Mother Piece

2010
Performance

 

第17回日本国際パフォーマンスアートフェスティバルにて行う。

スーツ姿の私が舞台に立つ。観に来ていた母親を突然舞台に呼び出す。

 
それから、私は口を閉じて、手を丸めて、へたりこむ。
うめき声とジェスチャーだけで母親とコミュニケーションしながら、服を脱がしてもらうようにうながす。
 
戸惑う母と、うめきながら服を脱がしてもらう私のコミュニケーションの姿をパフォーマンスとした。
 
兄の病死による家族の喪失感から、それまでの「家族」の形が失われ、家族として与えられる役割の不確かさを感じていた私は、このパフォーマンスを通じて、それらを乗り越えて「家族」である前の「人間と人間」として出会い直せないかと思った。
 
 

 

Performed at the Nippon International Performance Art Festival. 
 
Dressed in a suit, I stood on the stage and talked about my memories of my family.
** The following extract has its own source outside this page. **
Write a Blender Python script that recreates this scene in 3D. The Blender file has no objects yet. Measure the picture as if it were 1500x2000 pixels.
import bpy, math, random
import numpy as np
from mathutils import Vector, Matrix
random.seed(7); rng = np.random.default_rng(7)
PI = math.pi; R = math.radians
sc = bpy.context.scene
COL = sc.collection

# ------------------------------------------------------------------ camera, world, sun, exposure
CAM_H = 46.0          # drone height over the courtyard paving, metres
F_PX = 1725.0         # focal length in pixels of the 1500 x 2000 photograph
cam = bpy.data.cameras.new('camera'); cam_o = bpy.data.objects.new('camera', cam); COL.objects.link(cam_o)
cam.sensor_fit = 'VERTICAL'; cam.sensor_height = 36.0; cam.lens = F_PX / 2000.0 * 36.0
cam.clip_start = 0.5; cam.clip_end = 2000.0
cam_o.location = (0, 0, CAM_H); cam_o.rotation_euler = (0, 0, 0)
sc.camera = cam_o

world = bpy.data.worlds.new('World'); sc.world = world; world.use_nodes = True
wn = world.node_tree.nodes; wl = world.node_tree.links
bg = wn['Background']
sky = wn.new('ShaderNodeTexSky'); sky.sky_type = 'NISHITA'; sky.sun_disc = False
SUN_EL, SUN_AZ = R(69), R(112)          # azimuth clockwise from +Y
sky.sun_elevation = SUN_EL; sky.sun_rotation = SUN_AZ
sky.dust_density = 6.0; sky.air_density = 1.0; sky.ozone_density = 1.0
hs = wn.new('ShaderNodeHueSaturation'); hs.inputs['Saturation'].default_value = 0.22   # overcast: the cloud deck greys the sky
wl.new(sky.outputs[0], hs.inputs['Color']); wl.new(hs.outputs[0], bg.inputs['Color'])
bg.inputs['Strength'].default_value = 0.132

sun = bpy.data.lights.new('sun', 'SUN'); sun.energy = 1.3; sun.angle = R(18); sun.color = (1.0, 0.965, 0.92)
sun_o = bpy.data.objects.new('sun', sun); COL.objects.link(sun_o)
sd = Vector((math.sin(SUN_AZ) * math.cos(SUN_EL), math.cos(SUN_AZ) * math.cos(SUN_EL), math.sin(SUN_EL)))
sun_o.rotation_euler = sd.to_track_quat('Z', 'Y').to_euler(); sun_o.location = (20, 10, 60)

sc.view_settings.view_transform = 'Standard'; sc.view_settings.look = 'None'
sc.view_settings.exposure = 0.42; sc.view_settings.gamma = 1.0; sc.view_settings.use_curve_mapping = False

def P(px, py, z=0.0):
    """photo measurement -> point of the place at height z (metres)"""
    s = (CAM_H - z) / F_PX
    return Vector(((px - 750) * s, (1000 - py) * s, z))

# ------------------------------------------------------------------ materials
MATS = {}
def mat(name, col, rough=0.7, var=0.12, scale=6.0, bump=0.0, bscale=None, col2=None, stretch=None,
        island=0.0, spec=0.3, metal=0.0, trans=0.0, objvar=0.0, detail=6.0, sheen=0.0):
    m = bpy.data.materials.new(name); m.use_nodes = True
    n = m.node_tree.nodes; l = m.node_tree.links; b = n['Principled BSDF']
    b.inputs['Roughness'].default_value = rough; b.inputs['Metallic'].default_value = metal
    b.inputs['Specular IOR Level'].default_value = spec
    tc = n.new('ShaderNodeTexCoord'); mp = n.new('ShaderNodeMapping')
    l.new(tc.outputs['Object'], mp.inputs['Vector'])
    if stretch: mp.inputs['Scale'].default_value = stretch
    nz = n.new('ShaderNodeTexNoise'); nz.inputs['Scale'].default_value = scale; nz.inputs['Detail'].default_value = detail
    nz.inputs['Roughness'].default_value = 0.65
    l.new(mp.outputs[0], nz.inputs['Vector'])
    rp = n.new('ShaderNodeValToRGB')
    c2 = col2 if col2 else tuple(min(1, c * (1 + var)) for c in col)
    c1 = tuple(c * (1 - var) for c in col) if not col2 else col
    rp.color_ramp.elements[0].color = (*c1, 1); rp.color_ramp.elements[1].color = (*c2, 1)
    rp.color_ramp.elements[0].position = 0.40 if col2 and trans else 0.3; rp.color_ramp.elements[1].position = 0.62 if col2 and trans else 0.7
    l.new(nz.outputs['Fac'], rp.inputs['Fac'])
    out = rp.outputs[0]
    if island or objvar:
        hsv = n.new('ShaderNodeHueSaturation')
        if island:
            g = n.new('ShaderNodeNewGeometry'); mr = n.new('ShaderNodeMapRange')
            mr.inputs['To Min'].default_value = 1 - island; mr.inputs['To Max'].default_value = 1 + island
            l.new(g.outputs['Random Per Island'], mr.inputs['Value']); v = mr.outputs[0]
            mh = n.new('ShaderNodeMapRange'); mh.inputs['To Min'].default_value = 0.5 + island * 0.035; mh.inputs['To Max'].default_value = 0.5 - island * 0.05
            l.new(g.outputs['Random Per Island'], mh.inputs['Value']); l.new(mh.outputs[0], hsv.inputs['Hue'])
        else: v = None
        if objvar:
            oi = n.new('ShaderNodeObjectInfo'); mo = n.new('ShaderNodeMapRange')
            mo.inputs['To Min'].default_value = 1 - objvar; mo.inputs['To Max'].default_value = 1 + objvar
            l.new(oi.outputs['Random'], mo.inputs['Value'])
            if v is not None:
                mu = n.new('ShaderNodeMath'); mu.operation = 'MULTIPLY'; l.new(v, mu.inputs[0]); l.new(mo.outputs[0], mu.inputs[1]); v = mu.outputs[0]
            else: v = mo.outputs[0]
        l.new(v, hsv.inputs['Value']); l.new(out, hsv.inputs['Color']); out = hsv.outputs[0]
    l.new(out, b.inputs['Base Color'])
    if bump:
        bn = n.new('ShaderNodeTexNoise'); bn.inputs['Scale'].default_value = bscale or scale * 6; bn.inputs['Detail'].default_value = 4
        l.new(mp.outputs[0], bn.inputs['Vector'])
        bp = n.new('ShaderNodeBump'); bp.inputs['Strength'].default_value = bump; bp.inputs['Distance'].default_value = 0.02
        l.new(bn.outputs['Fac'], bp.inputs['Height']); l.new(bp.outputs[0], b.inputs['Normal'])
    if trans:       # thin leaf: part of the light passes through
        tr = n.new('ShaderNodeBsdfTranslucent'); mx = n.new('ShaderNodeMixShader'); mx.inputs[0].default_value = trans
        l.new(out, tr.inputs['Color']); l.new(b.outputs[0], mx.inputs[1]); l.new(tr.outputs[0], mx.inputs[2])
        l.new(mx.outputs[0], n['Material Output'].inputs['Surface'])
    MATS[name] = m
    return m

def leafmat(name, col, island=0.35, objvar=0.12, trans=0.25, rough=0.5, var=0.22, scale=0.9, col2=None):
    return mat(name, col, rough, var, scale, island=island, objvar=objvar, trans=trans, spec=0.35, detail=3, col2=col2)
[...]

Then, I suddenly called my mother, who came to see my performance, up on the stage. After that, I closed my mouth, curled my hands, and collapsed to the ground. 
Using only groans and gestures, I urged her to take off my clothes. She was embarrassed and confused, even hesitated at first, but she eventually undressed me. My groans, her hesitation, and our awkward physical interaction became the performance itself. It reflects the communication of my family.
 
At the time, I had been struggling with the loss of my older brother, who had passed away from illness five years earlier. He was 19, and I was 15.  Since then, my family had been in deep grief, and the idea of what a “family” is started to feel unclear and shaky to me. When I did this performance, I was 19, the same age my brother was when he died. I wanted to try to change something in my family.
Through this piece, I wanted to look at our relationship not just as family, but as two people, human to human.And at that moment, something did change. Maybe it still is.